━━━ Provided entries

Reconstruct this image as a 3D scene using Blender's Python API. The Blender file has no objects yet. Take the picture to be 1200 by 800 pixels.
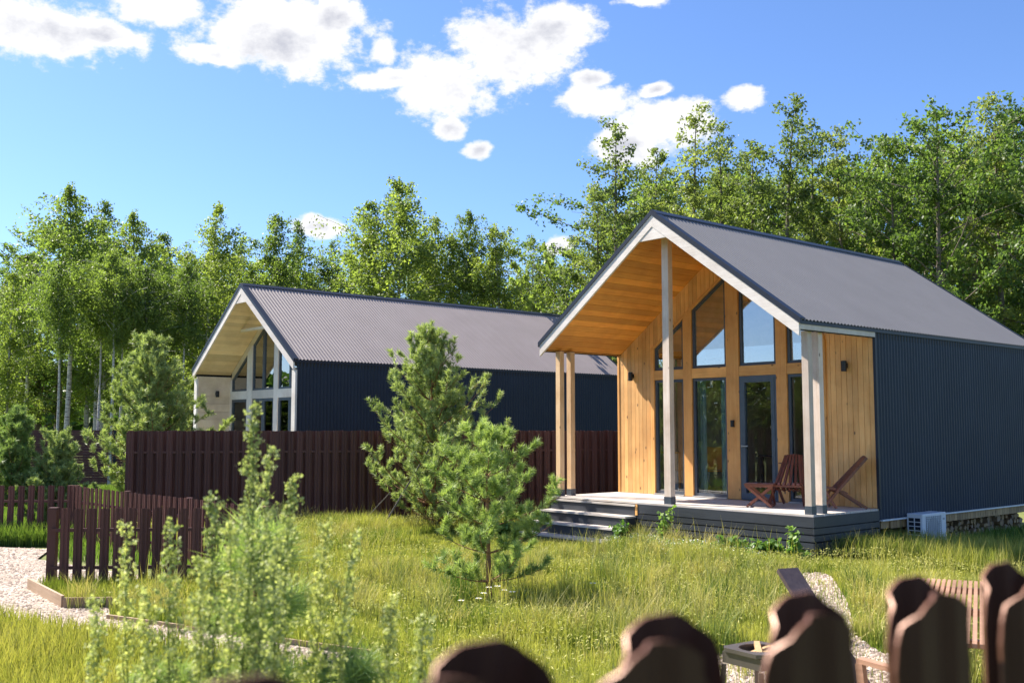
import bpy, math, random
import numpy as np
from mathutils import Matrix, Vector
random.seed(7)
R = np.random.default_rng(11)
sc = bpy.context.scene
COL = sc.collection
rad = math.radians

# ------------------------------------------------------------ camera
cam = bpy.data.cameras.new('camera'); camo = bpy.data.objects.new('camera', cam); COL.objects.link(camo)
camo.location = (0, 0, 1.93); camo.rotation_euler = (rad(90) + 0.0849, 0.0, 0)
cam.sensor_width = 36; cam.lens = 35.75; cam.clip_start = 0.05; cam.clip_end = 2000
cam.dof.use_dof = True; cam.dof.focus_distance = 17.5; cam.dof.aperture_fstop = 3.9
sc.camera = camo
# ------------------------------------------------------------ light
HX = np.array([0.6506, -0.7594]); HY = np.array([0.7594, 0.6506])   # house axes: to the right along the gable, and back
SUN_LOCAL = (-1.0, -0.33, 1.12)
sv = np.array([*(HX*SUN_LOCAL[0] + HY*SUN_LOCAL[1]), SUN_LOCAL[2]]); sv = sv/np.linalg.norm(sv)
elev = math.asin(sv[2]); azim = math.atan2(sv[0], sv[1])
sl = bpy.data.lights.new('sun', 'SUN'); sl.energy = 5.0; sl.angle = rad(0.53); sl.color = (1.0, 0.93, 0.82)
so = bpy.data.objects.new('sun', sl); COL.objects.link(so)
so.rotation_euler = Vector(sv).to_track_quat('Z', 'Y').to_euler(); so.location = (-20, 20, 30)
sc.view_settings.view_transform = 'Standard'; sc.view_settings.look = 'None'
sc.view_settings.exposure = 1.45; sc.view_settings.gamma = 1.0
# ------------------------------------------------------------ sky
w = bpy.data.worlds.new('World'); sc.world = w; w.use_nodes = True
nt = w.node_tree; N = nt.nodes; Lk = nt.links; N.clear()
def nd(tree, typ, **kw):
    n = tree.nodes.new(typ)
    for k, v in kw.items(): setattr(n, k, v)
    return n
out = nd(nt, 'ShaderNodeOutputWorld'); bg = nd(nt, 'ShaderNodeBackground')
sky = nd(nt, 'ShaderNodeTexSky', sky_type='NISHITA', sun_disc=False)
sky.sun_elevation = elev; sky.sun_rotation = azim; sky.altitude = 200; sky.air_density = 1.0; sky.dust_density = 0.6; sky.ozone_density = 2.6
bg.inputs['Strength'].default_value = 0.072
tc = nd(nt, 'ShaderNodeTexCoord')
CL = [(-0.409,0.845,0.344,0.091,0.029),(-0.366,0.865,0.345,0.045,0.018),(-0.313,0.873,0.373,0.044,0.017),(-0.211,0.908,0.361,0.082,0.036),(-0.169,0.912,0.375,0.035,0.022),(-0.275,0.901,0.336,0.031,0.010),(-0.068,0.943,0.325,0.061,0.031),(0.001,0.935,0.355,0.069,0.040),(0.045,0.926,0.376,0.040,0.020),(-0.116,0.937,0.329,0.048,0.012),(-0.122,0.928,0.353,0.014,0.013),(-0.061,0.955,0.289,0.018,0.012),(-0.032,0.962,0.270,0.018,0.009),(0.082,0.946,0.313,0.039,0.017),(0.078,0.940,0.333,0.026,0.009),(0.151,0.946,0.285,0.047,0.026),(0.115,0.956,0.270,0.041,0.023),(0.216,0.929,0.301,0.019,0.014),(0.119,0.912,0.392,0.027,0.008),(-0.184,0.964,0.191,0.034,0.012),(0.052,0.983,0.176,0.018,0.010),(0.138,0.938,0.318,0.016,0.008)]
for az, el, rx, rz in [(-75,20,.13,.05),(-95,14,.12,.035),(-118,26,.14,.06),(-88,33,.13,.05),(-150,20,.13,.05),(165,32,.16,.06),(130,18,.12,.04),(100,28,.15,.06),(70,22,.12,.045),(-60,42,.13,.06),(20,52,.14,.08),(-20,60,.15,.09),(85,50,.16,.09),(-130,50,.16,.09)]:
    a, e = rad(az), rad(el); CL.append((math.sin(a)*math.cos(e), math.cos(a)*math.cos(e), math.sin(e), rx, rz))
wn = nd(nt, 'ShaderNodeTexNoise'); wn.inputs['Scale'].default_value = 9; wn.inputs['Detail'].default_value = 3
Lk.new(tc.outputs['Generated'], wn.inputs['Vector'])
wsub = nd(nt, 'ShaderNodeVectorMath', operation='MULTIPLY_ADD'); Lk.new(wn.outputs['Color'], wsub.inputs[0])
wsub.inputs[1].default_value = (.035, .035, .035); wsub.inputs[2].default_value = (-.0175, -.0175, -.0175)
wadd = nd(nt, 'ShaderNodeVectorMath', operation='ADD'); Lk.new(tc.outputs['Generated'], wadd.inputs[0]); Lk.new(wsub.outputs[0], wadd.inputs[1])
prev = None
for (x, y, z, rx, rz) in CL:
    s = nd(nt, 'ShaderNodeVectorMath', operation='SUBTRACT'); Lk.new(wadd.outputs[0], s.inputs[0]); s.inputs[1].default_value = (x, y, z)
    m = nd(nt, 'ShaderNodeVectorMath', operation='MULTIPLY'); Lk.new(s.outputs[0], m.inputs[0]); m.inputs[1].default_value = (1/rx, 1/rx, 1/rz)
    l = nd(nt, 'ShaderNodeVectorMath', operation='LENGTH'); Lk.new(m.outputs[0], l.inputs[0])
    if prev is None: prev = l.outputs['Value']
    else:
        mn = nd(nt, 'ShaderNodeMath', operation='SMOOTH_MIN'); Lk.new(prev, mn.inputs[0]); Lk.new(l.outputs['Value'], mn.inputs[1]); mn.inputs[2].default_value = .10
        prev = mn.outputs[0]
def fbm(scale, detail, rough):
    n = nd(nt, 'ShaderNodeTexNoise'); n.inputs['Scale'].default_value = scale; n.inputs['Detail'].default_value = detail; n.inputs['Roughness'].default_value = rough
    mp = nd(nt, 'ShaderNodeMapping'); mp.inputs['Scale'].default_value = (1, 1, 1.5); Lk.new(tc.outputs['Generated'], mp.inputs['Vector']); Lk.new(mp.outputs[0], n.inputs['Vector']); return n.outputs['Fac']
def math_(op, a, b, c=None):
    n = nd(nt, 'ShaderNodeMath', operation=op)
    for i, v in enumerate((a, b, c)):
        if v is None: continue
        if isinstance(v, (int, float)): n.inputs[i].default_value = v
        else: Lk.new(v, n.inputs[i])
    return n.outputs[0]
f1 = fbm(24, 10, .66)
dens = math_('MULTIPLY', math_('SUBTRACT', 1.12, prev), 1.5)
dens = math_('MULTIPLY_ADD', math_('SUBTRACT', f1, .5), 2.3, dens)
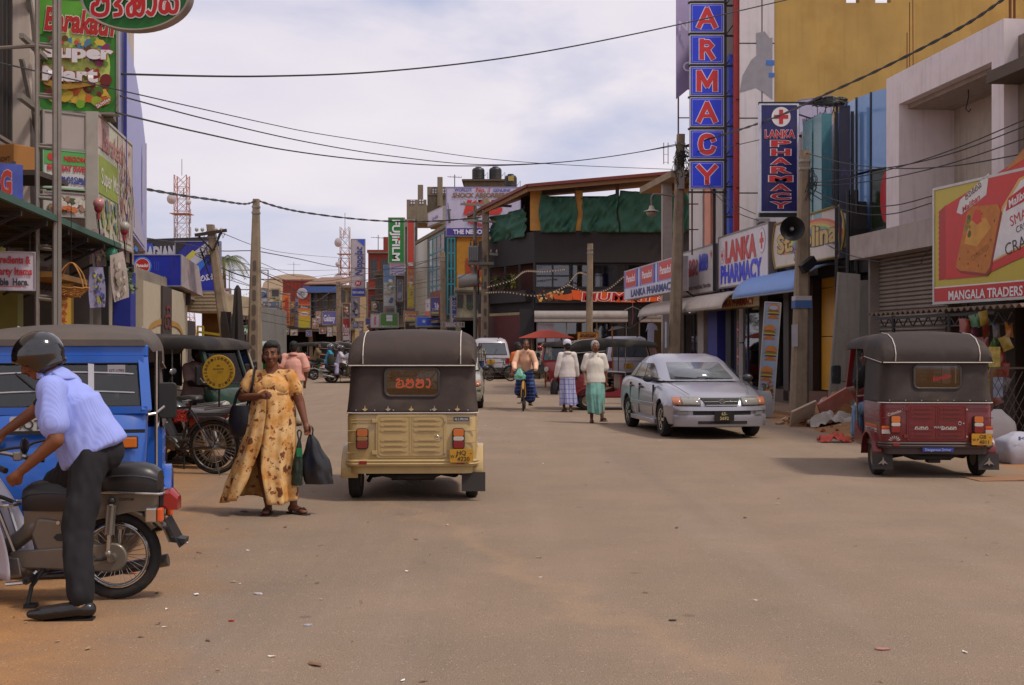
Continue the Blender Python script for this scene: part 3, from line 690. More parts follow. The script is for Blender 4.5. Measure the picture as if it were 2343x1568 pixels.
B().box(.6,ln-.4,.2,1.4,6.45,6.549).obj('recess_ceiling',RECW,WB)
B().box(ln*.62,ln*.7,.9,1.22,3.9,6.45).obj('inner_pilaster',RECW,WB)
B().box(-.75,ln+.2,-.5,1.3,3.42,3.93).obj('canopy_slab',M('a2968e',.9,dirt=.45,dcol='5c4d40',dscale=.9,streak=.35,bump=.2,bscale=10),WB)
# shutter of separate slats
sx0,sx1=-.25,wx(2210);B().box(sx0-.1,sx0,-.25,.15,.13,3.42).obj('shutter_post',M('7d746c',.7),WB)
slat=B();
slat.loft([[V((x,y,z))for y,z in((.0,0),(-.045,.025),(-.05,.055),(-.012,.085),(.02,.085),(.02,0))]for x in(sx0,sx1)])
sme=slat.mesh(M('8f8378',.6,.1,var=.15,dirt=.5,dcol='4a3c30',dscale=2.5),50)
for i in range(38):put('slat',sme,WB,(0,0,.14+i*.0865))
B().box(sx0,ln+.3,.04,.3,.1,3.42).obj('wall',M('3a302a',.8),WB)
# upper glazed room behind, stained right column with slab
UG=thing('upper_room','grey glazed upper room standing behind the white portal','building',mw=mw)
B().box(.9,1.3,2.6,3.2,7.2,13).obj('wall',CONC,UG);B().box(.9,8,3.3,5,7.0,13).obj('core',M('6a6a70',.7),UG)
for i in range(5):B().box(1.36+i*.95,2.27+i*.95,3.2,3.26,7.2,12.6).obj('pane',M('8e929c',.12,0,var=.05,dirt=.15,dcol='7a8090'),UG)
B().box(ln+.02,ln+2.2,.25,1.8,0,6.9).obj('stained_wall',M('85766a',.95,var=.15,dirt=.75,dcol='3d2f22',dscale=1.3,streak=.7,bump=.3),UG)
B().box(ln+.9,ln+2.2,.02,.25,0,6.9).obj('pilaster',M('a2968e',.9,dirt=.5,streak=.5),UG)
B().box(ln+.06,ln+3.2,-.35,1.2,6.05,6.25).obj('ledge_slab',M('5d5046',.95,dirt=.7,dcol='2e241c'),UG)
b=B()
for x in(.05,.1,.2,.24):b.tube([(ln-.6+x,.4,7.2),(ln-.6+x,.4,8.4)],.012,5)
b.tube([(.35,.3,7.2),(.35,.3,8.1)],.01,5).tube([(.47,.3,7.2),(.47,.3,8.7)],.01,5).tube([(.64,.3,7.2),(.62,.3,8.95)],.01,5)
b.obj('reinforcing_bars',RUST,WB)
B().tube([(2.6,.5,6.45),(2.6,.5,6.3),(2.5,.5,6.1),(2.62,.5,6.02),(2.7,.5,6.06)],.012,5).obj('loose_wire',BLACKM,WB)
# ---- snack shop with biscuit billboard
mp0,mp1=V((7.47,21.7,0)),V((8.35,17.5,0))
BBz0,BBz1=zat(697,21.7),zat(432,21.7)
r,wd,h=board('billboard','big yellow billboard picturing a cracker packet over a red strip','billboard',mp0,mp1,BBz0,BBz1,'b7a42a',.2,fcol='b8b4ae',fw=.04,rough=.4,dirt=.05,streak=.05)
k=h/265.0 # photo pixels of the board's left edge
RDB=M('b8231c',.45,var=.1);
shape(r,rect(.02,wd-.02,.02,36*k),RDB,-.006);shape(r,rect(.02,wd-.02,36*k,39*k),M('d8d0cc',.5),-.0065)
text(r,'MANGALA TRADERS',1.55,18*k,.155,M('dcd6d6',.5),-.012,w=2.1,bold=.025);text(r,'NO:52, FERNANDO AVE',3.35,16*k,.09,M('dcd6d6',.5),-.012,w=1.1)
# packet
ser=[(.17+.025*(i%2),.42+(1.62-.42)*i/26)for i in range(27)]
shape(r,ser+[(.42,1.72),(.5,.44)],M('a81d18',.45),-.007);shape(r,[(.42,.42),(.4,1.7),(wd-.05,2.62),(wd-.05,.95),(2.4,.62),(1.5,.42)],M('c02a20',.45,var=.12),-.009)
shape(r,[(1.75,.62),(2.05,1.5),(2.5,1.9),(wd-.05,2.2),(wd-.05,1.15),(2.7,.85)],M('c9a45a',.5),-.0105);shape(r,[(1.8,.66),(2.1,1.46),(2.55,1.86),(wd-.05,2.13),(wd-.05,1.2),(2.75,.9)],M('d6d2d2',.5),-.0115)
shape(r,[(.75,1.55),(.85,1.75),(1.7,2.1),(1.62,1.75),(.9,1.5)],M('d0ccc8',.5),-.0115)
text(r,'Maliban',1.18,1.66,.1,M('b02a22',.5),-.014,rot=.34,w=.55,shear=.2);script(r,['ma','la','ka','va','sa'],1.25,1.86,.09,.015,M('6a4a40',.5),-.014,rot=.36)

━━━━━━

Search the entries for the word "scene" and gather every line where it appears.

Reconstruct this image as a 3D scene using Blender's Python API. The Blender file has no objects yet. Take the picture to be 1200 by 800 pixels.
sc = bpy.context.scene
Continue the Blender Python script for this scene: part 3, from line 690. More parts follow. The script is for Blender 4.5. Measure the picture as if it were 2343x1568 pixels.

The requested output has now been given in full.